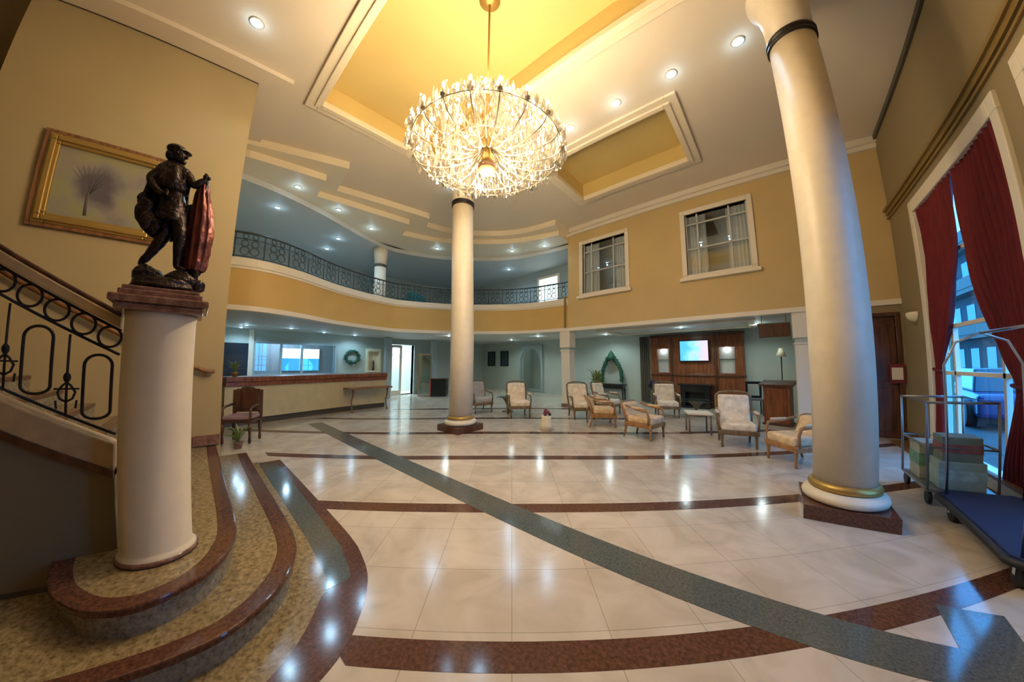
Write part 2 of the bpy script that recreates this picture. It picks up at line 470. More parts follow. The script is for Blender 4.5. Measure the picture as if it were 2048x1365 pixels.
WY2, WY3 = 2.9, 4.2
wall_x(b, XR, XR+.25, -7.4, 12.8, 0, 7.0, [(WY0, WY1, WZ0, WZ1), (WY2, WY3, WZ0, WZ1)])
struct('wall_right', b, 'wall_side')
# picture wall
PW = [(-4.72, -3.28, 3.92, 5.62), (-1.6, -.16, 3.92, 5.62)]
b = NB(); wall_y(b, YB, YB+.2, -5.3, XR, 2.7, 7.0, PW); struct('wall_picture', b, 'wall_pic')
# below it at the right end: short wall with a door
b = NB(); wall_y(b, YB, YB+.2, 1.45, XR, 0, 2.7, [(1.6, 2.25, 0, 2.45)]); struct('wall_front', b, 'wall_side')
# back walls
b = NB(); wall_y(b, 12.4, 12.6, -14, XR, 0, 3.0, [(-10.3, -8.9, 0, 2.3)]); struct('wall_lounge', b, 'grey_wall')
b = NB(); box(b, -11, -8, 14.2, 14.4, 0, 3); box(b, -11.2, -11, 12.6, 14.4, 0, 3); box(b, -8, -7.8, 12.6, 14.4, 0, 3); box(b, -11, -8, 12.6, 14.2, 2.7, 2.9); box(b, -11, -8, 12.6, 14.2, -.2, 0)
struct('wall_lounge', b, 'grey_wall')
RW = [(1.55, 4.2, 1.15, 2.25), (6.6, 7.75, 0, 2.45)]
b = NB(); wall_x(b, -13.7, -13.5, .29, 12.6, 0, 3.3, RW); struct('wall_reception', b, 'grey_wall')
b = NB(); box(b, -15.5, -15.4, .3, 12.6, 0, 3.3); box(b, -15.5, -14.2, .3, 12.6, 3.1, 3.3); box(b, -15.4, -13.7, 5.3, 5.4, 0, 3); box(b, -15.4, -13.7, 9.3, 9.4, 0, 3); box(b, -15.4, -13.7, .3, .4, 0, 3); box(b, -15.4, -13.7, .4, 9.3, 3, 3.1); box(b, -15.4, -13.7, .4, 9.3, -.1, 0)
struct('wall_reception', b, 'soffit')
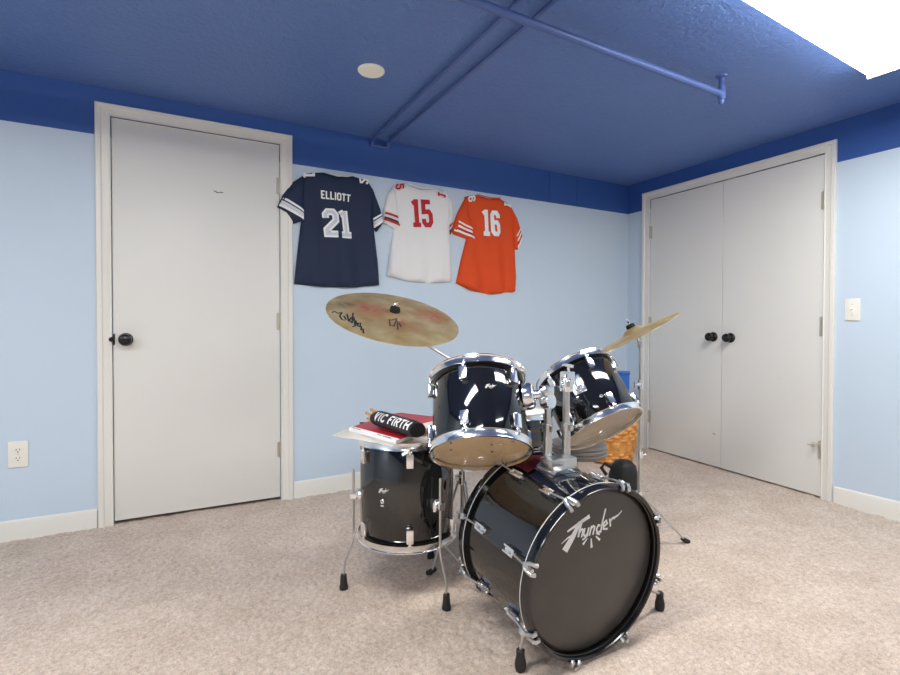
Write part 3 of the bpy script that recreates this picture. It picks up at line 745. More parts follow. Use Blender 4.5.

- Given task
Exclude all images and restate the records above word for word.

- Exercise solution
Write part 2 of the bpy script that recreates this picture. It picks up at line 470. More parts follow. The script is for Blender 4.5. Measure the picture as if it were 2048x1365 pixels.
WY2, WY3 = 2.9, 4.2
wall_x(b, XR, XR+.25, -7.4, 12.8, 0, 7.0, [(WY0, WY1, WZ0, WZ1), (WY2, WY3, WZ0, WZ1)])
struct('wall_right', b, 'wall_side')
# picture wall
PW = [(-4.72, -3.28, 3.92, 5.62), (-1.6, -.16, 3.92, 5.62)]
b = NB(); wall_y(b, YB, YB+.2, -5.3, XR, 2.7, 7.0, PW); struct('wall_picture', b, 'wall_pic')
# below it at the right end: short wall with a door
b = NB(); wall_y(b, YB, YB+.2, 1.45, XR, 0, 2.7, [(1.6, 2.25, 0, 2.45)]); struct('wall_front', b, 'wall_side')
# back walls
b = NB(); wall_y(b, 12.4, 12.6, -14, XR, 0, 3.0, [(-10.3, -8.9, 0, 2.3)]); struct('wall_lounge', b, 'grey_wall')
b = NB(); box(b, -11, -8, 14.2, 14.4, 0, 3); box(b, -11.2, -11, 12.6, 14.4, 0, 3); box(b, -8, -7.8, 12.6, 14.4, 0, 3); box(b, -11, -8, 12.6, 14.2, 2.7, 2.9); box(b, -11, -8, 12.6, 14.2, -.2, 0)
struct('wall_lounge', b, 'grey_wall')
RW = [(1.55, 4.2, 1.15, 2.25), (6.6, 7.75, 0, 2.45)]
b = NB(); wall_x(b, -13.7, -13.5, .29, 12.6, 0, 3.3, RW); struct('wall_reception', b, 'grey_wall')
b = NB(); box(b, -15.5, -15.4, .3, 12.6, 0, 3.3); box(b, -15.5, -14.2, .3, 12.6, 3.1, 3.3); box(b, -15.4, -13.7, 5.3, 5.4, 0, 3); box(b, -15.4, -13.7, 9.3, 9.4, 0, 3); box(b, -15.4, -13.7, .3, .4, 0, 3); box(b, -15.4, -13.7, .4, 9.3, 3, 3.1); box(b, -15.4, -13.7, .4, 9.3, -.1, 0)
struct('wall_reception', b, 'soffit')
Write part 3 of the bpy script that recreates this picture. It picks up at line 745. More parts follow. Use Blender 4.5.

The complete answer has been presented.